Et pourtant les sujets de discorde ne manquent pas. C’est ce qui pimente le calendrier diplomatique. Avec les Américains d’abord. L’application d’un slogan électoral de Donald Trump « America First » commence à trouver des traductions économiques et politiques et altérer ses rapports avec ses alliés. Ses dernières décisions d’épaissir les barrières douanières sur certains produits comme l’acier ont été très mal perçues par l’Union européenne qui lors de son dernier sommet de Bruxelles a laissé transpirer quelques aigreurs et quelques menaces de réciprocité à peine voilées. Un fait qui au minimum augure d’une sourde tension quand il n’ouvre pas la voie à une guerre commerciale entre deux grands alliés de la famille occidentale.
Sur le plan politique, la menace proférée par Donald Trump de se retirer de l’accord international sur le nucléaire iranien fait peser sur la stabilité régionale une menace vitale. Emmanuel Macron, parlant au nom de l’Europe avait souligné la validité politique et stratégique de cette entente avec le régime iranien indiquant implicitement que toute remise en cause en l’état pourrait mener à une déstabilisation régionale. Macron ne rate aucune occasion pour adresser des messages au leadership iranien de renoncer à la fois à son programme balistique et son agressivité hégémonique à l’égard de ses voisins.
Avec la Russie de Vladimir Poutine, le niveau de tension est monté d’un cran suite à l’affaire de l’espion russe Sergueï Skripal. Alors que l’Union Européenne était en relation de négociation difficile avec la Grande Bretagne de Thérèsa May à cause des aléas du Brexit, Emmanuel Macron est monté au créneau pour faire preuve d’une fermeté inédite à l’égard de Moscou et d’une solidarité déterminée et à toute épreuve avec Londres. Cela s’est traduit par l’expulsion de diplomates et une tension politique et verbale entre les deux blocs (Russie/Europe) qui rappellent les heures sombres de la guerre froide.
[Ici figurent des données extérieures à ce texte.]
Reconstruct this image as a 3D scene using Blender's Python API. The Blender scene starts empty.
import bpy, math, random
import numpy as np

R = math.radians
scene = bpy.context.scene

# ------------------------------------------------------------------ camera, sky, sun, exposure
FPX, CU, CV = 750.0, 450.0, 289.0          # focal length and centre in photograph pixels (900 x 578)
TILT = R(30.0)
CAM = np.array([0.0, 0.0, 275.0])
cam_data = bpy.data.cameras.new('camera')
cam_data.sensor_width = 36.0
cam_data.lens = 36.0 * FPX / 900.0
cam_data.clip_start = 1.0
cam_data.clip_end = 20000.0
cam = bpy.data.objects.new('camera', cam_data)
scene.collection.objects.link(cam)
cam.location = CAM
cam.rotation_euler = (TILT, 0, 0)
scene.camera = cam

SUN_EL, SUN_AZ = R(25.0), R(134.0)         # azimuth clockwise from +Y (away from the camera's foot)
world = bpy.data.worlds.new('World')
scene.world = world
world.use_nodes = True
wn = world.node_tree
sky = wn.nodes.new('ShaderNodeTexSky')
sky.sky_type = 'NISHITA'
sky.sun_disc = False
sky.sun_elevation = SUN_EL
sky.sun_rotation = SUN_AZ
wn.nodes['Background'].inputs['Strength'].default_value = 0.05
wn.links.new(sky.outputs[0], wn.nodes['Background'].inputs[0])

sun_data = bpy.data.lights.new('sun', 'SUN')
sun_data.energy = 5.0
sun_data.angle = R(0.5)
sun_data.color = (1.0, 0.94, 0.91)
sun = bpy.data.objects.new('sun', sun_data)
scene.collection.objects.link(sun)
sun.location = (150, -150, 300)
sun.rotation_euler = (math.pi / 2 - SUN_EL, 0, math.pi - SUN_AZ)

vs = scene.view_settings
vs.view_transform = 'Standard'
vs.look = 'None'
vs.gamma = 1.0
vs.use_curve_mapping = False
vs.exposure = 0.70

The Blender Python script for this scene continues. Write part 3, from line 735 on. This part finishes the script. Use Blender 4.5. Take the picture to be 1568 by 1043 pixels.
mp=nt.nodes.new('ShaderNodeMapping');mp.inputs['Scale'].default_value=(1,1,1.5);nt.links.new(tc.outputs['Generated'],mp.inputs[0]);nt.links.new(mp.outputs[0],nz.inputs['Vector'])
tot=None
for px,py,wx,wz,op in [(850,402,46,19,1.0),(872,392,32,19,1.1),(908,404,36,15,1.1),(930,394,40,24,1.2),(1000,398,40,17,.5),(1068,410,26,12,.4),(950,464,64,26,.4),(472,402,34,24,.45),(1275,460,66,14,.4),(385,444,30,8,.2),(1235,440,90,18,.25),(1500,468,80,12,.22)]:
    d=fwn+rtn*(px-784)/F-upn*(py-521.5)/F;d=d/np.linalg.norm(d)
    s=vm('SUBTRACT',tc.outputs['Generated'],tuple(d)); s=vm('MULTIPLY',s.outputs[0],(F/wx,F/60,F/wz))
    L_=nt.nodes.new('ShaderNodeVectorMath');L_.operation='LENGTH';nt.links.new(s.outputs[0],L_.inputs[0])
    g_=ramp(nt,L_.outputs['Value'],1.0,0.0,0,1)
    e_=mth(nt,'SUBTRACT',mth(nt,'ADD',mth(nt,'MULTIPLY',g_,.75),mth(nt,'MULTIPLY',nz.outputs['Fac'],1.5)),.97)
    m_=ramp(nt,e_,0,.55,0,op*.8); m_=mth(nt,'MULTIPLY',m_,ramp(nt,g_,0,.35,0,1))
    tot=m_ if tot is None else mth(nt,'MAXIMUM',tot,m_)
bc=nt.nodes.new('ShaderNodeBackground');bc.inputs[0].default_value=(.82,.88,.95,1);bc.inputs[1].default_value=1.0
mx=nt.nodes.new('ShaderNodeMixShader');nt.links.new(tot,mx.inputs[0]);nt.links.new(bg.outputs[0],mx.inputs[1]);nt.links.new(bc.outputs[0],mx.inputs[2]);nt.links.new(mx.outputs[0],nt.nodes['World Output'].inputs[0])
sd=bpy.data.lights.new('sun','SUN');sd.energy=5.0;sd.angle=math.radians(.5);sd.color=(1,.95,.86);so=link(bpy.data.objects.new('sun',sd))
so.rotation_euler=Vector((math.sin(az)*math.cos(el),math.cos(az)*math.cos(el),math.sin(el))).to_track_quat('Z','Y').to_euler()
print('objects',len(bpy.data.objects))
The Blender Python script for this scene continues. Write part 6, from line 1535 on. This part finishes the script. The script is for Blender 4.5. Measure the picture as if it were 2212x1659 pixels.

Et pourtant entre Donald Trump, Vladimir Poutine d’un côté et Emmanuel Macron de l’autre, le chemin était pavé de bonnes résolutions produites par de bonnes fées. Dès son arrivée à l’Elysée, le président Français s’est ingénié à innover dans la relation quitte à produire des ruptures ou à aller à contre sens. Avec la Russie, la relation sous l’ère François Hollande était au point mort. Emmanuel Maçon était venu casser cette dynamique paralysante. D’où la réception en grandes pompes de Vladimir Poutine au château de Versailles, d’où cette volonté de sortir à tout prix la Russie de l’angle antagoniste des relations internationales en militant pour un changement de ton à son égard et d’essayer de l’intégrer dans un schéma multilatéral, le seul capable de solutionner des crises régionales. Le risque de ce pari était sans doute d’encourager le penchant autocrate de Vladimir Poutine qui pourrait interpréter l’ouverture des Européens à son égard comme un signe de faiblesse.
Avec Donald Trump, Emmanuel Macron est parti à contre-courant de sa nature. Le nationalisme restreint Donald Trump choque profondément les valeurs et la doctrine de croyances d’Emmanuel Macron nourri au biberon de la mondialisation et de l’ouverture économique. Et pourtant, cela ne l’a pas empêché de dérouler le tapis rouge au nouveau président américain. Les images complices de la Tour Eiffel et du 14 juillet sont encore présentes dans les mémoires pour souligner cette complicité hors norme et cette alchimie forcée. Il est vrai qu’à cette période l’enjeu gravissime pour Emmanuel Macron était de tenter de séduire Donald Trump et le convaincre de ne pas se retirer l’accord climat de Paris obtenu au forceps et après un accouchement douloureux de la diplomatie française.
Signe des temps favorables pour les postures diplomatiques d’Emmanuel Macron, sa rencontre avec Donald Trump et Vladimir Poutine intervient alors que le premier incarne une volonté nationaliste agressive pyromane et de repli sur soi et le second une tentation autoritaire et hégémonique. Il n’aura aucun mal à célébrer les esprits du multilatéralisme pacifique et pourra incarner au nom de l’Europe la modération et la sagesse qui font défaut à ces deux illustres interlocuteurs.